Hi, Wayne! Great and informative review! 🙂
Unity is coming along, nicely, I see. I think it’s going to come out nicely polished when it’s out of beta.
I should really try the live cd and see how it fairs for my own laptop hardware. I’m on 10.04 LTS still, and since my wife is using the computer more, I prefer stable to testing at this point.
Again, nice review! Thank you for keeping up with the newness!
Be Well,
Firefishe
I just installed the beta and had to manually work through some rough spots. I’m seeing a straight up gnome desktop, though synaptic claims unity is installed.
It’s snappy, I’ll say that for it.
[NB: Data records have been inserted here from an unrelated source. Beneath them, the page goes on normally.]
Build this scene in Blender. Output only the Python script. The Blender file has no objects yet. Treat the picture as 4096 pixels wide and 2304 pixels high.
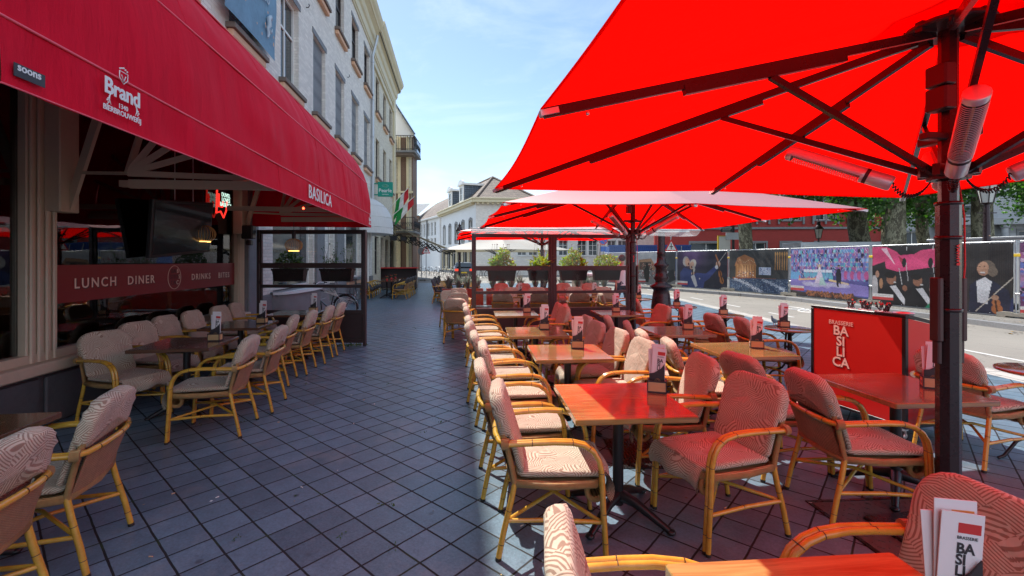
import bpy, math, random
import numpy as np
from mathutils import Vector, Matrix, noise
R = math.radians
random.seed(7)
S = bpy.context.scene
COL = S.collection

# ---------------------------------------------------------------- camera, sky, sun, exposure
cam_d = bpy.data.cameras.new('camera')
cam = bpy.data.objects.new('camera', cam_d); COL.objects.link(cam)
cam.location = (0, 0, 1.65); cam.rotation_euler = (R(90), 0, 0)
cam_d.sensor_width = 36; cam_d.lens = 16.0; cam_d.shift_y = -0.027
cam_d.clip_start = 0.05; cam_d.clip_end = 3000
S.camera = cam

SUN = Vector((-0.36, 0.64, 1.0)).normalized()          # towards the sun
elev = math.asin(SUN.z); azim = math.atan2(SUN.x, SUN.y)
W = bpy.data.worlds.new('World'); S.world = W; W.use_nodes = True
nt = W.node_tree; nt.nodes.clear()
out = nt.nodes.new('ShaderNodeOutputWorld'); bg = nt.nodes.new('ShaderNodeBackground')
sky = nt.nodes.new('ShaderNodeTexSky'); sky.sky_type = 'NISHITA'; sky.sun_disc = False
sky.sun_elevation = elev; sky.sun_rotation = azim
sky.air_density = 1.0; sky.dust_density = 0.25; sky.ozone_density = 1.6
tc = nt.nodes.new('ShaderNodeTexCoord'); mp = nt.nodes.new('ShaderNodeMapping')
mp.inputs['Scale'].default_value = (1.6, 0.9, 5.5); mp.inputs['Rotation'].default_value = (0.1, 0.25, 0.4)
nz = nt.nodes.new('ShaderNodeTexNoise'); nz.inputs['Scale'].default_value = 1.6; nz.inputs['Detail'].default_value = 9
nz.inputs['Roughness'].default_value = 0.62; nz.inputs['Distortion'].default_value = 0.8
cr = nt.nodes.new('ShaderNodeValToRGB'); cr.color_ramp.elements[0].position = 0.5; cr.color_ramp.elements[1].position = 0.8
cr.color_ramp.elements[1].color = (0.2, 0.2, 0.2, 1)
mx = nt.nodes.new('ShaderNodeMixRGB'); mx.inputs[2].default_value = (8.2, 8.5, 8.8, 1)
L = nt.links.new
L(tc.outputs['Generated'], mp.inputs[0]); L(mp.outputs[0], nz.inputs[0]); L(nz.outputs[0], cr.inputs[0])
L(cr.outputs[0], mx.inputs[0]); L(sky.outputs[0], mx.inputs[1])
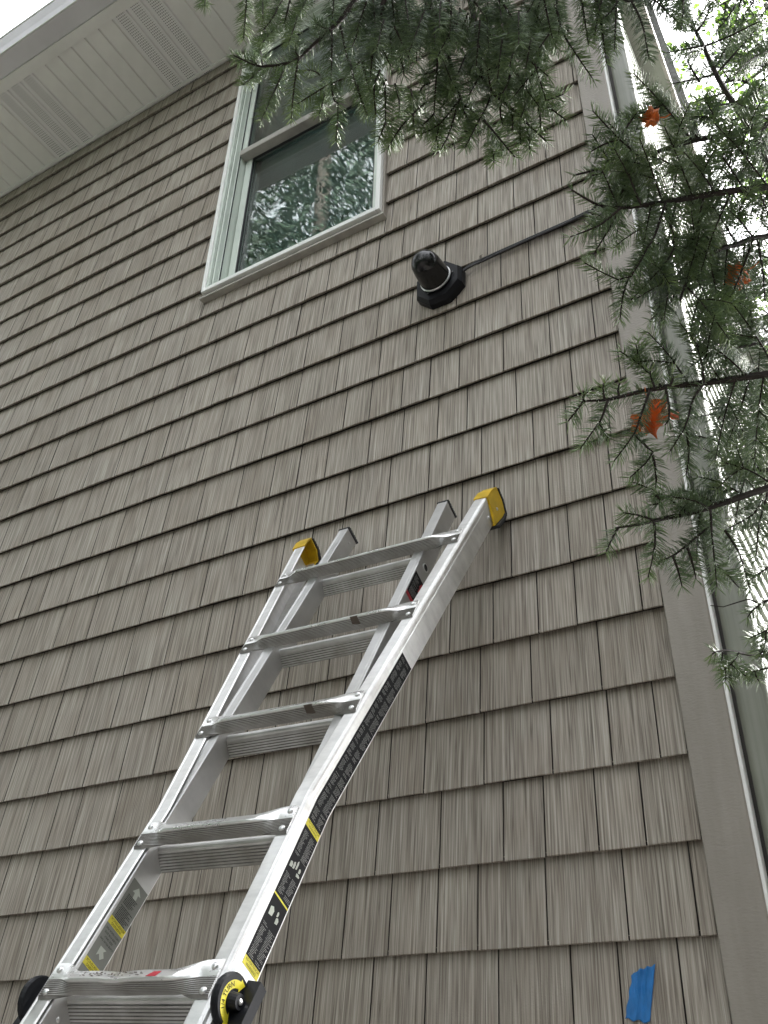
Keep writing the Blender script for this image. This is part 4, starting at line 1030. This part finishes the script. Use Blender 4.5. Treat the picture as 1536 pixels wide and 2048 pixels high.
# --- limb across the corner with the bent tip (E)
B = Bough()
L_ = limb(B, [(1565, 744), (1536, 748), (1408, 766), (1331, 774), (1270, 786), (1216, 799), (1168, 802)], (1.16, 1.08), 0.0055, 0.0013, 2.05, start=0.2, dens=1000)
side_twigs(B, L_, 0.020, (0.08, 0.15), (50, 78), 0.04, 0.62, 0.3, 0.30, 0.6, RB, updown=(0.5, 1.0))
for pts, d, tn in (([(1168, 802), (1152, 822), (1136, 843)], 1.08, .45), ([(1216, 799), (1204, 835), (1196, 848), (1160, 898)], 1.08, .45), ([(1196, 848), (1208, 862), (1216, 876)], 1.08, .45), ([(1300, 780), (1282, 830), (1268, 868), (1228, 922)], (1.1, 1.07), .36),
                   ([(1268, 868), (1290, 890), (1305, 910), (1260, 955)], (1.09, 1.07), .38), ([(1305, 910), (1312, 945), (1312, 985)], 1.08, .40), ([(1331, 774), (1340, 830), (1330, 850)], 1.09, .35), ([(1408, 766), (1385, 800), (1372, 850), (1338, 905)], (1.12, 1.08), .30), ([(1408, 766), (1403, 720), (1392, 690)], 1.12, .35),
                   ([(1372, 850), (1378, 910), (1372, 950)], 1.10, .36), ([(1310, 776), (1302, 755), (1300, 742)], 1.1, .5), ([(1210, 799), (1206, 782), (1208, 766)], 1.08, .58), ([(1238, 793), (1236, 778), (1240, 766)], 1.08, .58), ([(1168, 801), (1166, 792), (1176, 784)], 1.08, .55), ([(1340, 772), (1346, 756), (1344, 748)], 1.09, .55),
                   ([(1450, 760), (1452, 700), (1440, 650)], 1.2, .33), ([(1500, 752), (1480, 820), (1450, 900)], 1.2, .28), ([(1470, 758), (1440, 830), (1425, 880)], 1.2, .27), ([(1530, 748), (1520, 840), (1490, 940)], 1.22, .3)):
    twig(B, px(pts, d), 0.0019, 0.0008, 1350, tn)
finish(B, 4)

# --- lower limb (F)
B = Bough()
L_ = limb(B, [(1565, 966), (1507, 985), (1415, 1016), (1360, 1030), (1307, 1041), (1280, 1048), (1230, 1056)], (1.14, 1.05), 0.0048, 0.0012, 1.85, start=0.3, dens=900, tone=0.36)
side_twigs(B, L_, 0.020, (0.07, 0.13), (45, 75), 0.05, 0.60, 0.3, 0.30, 0.6, RB, updown=(0.7, 1.0))
for pts, d, tn in (([(1307, 1041), (1285, 1032), (1246, 1025)], 1.05, .42), ([(1236, 1056), (1225, 1075), (1212, 1104)], 1.05, .45), ([(1308, 1043), (1310, 1090), (1296, 1155)], 1.05, .45), ([(1415, 1016), (1385, 1000), (1312, 989)], (1.09, 1.06), .36), ([(1312, 990), (1322, 1005), (1298, 1010)], 1.06, .35), ([(1421, 1020), (1424, 1070), (1434, 1175)], (1.08, 1.06), .36),
                   ([(1420, 1050), (1380, 1085), (1345, 1112), (1320, 1120)], (1.08, 1.05), .33), ([(1346, 1112), (1356, 1140), (1364, 1172)], 1.05, .34), ([(1375, 1095), (1386, 1130), (1392, 1158)], 1.06, .36), ([(1450, 1060), (1480, 1110), (1500, 1180)], 1.10, .34), ([(1535, 985), (1518, 1050), (1512, 1120)], 1.14, .30), ([(1432, 1130), (1455, 1150), (1478, 1175)], 1.08, .4), ([(1525, 1000), (1505, 1030), (1450, 1060)], 1.12, .3), ([(1536, 1200), (1510, 1215), (1495, 1235)], 1.12, .36),
                   ([(1560, 1120), (1528, 1140), (1500, 1160)], 1.12, .36)):
    twig(B, px(pts, d), 0.0018, 0.0007, 1350, tn)
finish(B, 5)

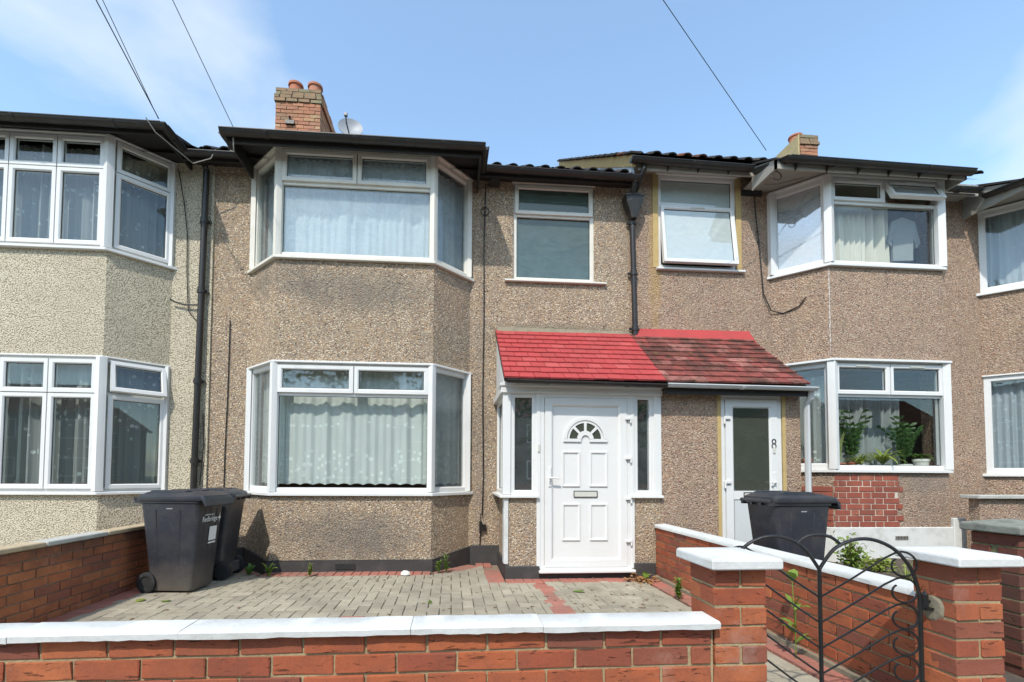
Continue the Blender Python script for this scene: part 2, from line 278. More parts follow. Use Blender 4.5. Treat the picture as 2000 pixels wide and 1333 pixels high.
# ------------------------------------------------------------------ building helpers
WM = {}
def link(o, parent=None, world=None):
    COL.objects.link(o); world = world or Matrix.Identity(4); WM[o] = world
    if parent is not None:
        o.parent = parent; o.matrix_parent_inverse = WM[parent].inverted()
    o.matrix_basis = world
    return o
def tag(o, label=None, cat=None, group=None, kind=None):
    if label: o['label'] = label
    if cat: o['category'] = cat
    if group: o['group'] = group
    if kind: o['kind'] = kind
    return o
def thing(name, label, cat, loc=(0, 0, 0), rz=0, group=None):
    o = bpy.data.objects.new(name, None); o.empty_display_size = .2
    link(o, None, Matrix.Translation(loc) @ Matrix.Rotation(rz, 4, 'Z')); return tag(o, label, cat, group)
class MB:
    def __init__(s, M0=None): s.v = []; s.f = []; s.M = M0
    def add(s, vs, fs):
        k = len(s.v)
        s.v += [tuple(s.M @ Vector(p)) if s.M is not None else tuple(p) for p in vs]; s.f += [tuple(i + k for i in f) for f in fs]; return s
    def box(s, x0, x1, y0, y1, z0, z1):
        x0, x1 = min(x0, x1), max(x0, x1); y0, y1 = min(y0, y1), max(y0, y1); z0, z1 = min(z0, z1), max(z0, z1)
        return s.add([(x0, y0, z0), (x1, y0, z0), (x1, y1, z0), (x0, y1, z0), (x0, y0, z1), (x1, y0, z1), (x1, y1, z1), (x0, y1, z1)],
                     [(3, 2, 1, 0), (4, 5, 6, 7), (0, 1, 5, 4), (1, 2, 6, 5), (2, 3, 7, 6), (3, 0, 4, 7)])
    def prism(s, poly, z0, z1, closed=True):          # plan polygon (ccw from above) extruded in z
        n = len(poly); vs = [(x, y, z0) for x, y in poly] + [(x, y, z1) for x, y in poly]
        fs = [(i, (i + 1) % n, n + (i + 1) % n, n + i) for i in range(n)]
        if closed: fs += [tuple(range(n - 1, -1, -1)), tuple(range(n, 2 * n))]
        return s.add(vs, fs)
    def extrude(s, prof, a, b, axis='x'):             # profile in the other two axes, extruded along one axis
        n = len(prof)
        mk = (lambda q, t: (t, q[0], q[1])) if axis == 'x' else (lambda q, t: (q[0], t, q[1]))
        return s.add([mk(q, a) for q in prof] + [mk(q, b) for q in prof], [(i, (i + 1) % n, n + (i + 1) % n, n + i) for i in range(n)] + [tuple(range(n - 1, -1, -1)), tuple(range(n, 2 * n))])
    def tube(s, pts, r, n=8, caps=True):
        pts = [Vector(p) for p in pts]; rs = r if isinstance(r, (list, tuple)) else [r] * len(pts); vs = []; fs = []; ref = None
        for i, p in enumerate(pts):
            d = (pts[min(i + 1, len(pts) - 1)] - pts[max(i - 1, 0)]).normalized()
            if ref is None: ref = Vector((0, 0, 1)) if abs(d.z) < .9 else Vector((0, 1, 0))
            a = (ref - d * ref.dot(d)).normalized(); ref = a; b = d.cross(a)
            vs += [p + (a * math.cos(2 * PI * k / n) + b * math.sin(2 * PI * k / n)) * rs[i] for k in range(n)]
        for i in range(len(pts) - 1):
            fs += [(i * n + k, i * n + (k + 1) % n, (i + 1) * n + (k + 1) % n, (i + 1) * n + k) for k in range(n)]
        if caps: fs += [tuple(range(n - 1, -1, -1)), tuple(range((len(pts) - 1) * n, len(pts) * n))]
        return s.add(vs, fs)
    def loft(s, rings, caps=True):
        n = len(rings[0]); vs = [p for r in rings for p in r]; fs = []
        for i in range(len(rings) - 1): fs += [(i * n + k, i * n + (k + 1) % n, (i + 1) * n + (k + 1) % n, (i + 1) * n + k) for k in range(n)]
        if caps: fs += [tuple(range(n - 1, -1, -1)), tuple(range((len(rings) - 1) * n, len(rings) * n))]
        return s.add(vs, fs)
    def grid(s, nx, ny, fn):
        return s.add([fn(i / nx, j / ny) for j in range(ny + 1) for i in range(nx + 1)], [(j * (nx + 1) + i, j * (nx + 1) + i + 1, (j + 1) * (nx + 1) + i + 1, (j + 1) * (nx + 1) + i) for j in range(ny) for i in range(nx)])
    def mesh(s, name):
        me = bpy.data.meshes.new(name); me.from_pydata(s.v, [], s.f); me.update()
        bm = bmesh.new(); bm.from_mesh(me); bmesh.ops.recalc_face_normals(bm, faces=bm.faces); bm.to_mesh(me); bm.free()
        return me
    def build(s, name, mat, parent=None, bevel=0, smooth=False, world=None):
        me = s.mesh(name)
        if bevel:
            bm = bmesh.new(); bm.from_mesh(me); bmesh.ops.remove_doubles(bm, verts=bm.verts, dist=1e-5)
            es = [e for e in bm.edges if len(e.link_faces) == 2 and e.calc_face_angle(0) > .5]
            bmesh.ops.bevel(bm, geom=es, offset=bevel, segments=1, affect='EDGES', clamp_overlap=True, profile=.5)
            bm.to_mesh(me); bm.free()
        me.materials.append(M[mat])
        if smooth:
            for p in me.polygons: p.use_smooth = True
            try: me.set_sharp_from_angle(angle=math.radians(40))
            except Exception: pass
        return link(bpy.data.objects.new(name, me), parent, world)
def inst(name, me, parent, world):
    return link(bpy.data.objects.new(name, me), parent, world)
def T(x, y, z, rz=0, rx=0, ry=0): return Matrix.Translation((x, y, z)) @ Matrix.Rotation(rz, 4, 'Z') @ Matrix.Rotation(rx, 4, 'X') @ Matrix.Rotation(ry, 4, 'Y')
def brick_mesh(name, l, w, h, mat, seed=0, bev=.003, jit=.0018):
    r = random.Random(seed); me = MB().box(-l / 2, l / 2, -w / 2, w / 2, -h / 2, h / 2).mesh(name)
    bm = bmesh.new(); bm.from_mesh(me); bmesh.ops.bevel(bm, geom=list(bm.edges), offset=bev, segments=1, affect='EDGES')
    for v in bm.verts: v.co += Vector((r.uniform(-jit, jit), r.uniform(-jit, jit), r.uniform(-jit, jit)))
    bm.to_mesh(me); bm.free(); me.materials.append(M[mat]); return me
BM = {}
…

My biggest gripe is that ssh server is not even listed in the repositories. That kills any attempt to initiate any kind of file transfer or backup from outside the natty machine, so it’s pretty lame if it’s on purpose.
Unity (11.04) not quite ready for prime time.
Unity crashes for half of Users
Note the final is due out in 12 days.
Wayno
On 04/27/2011 07:33 AM, Francis wrote:
..on all but one computer that I tried it on.
In all but this one exception (a high end gamer machine),I got an error message that stated that the video controller was inadequate. In most of them, it defaulted to Gnome without the error message.
In theory, for Ubuntu 11.04, you can select between the “Unity” desktop environment and the “Gnome Classic” desktop environment at the log-in screen. See http://scottlinux.com/?p=1582
However, I was only able to switch between Unity and Gnome for the gamer machine. On the other computers, “Gnome” was rendered even when I tried to switch to “Unity”.
I am not complaining, since I greatly prefer “Gnome” anyway, but this adds complexity for newer Ubuntu users, since their end-user documentation does not mention this complexity.
Ugh. Just upgraded to Ubuntu 11.04, and Unity fails to start up every time, leaving me with nothing but the default Ubuntu wallpaper and a cursor on my screen. Now I have to figure out the best way to get answers from the Ubuntu forums…
Luckily I can still start in Gnome, a.k.a. “Ubuntu Classic.”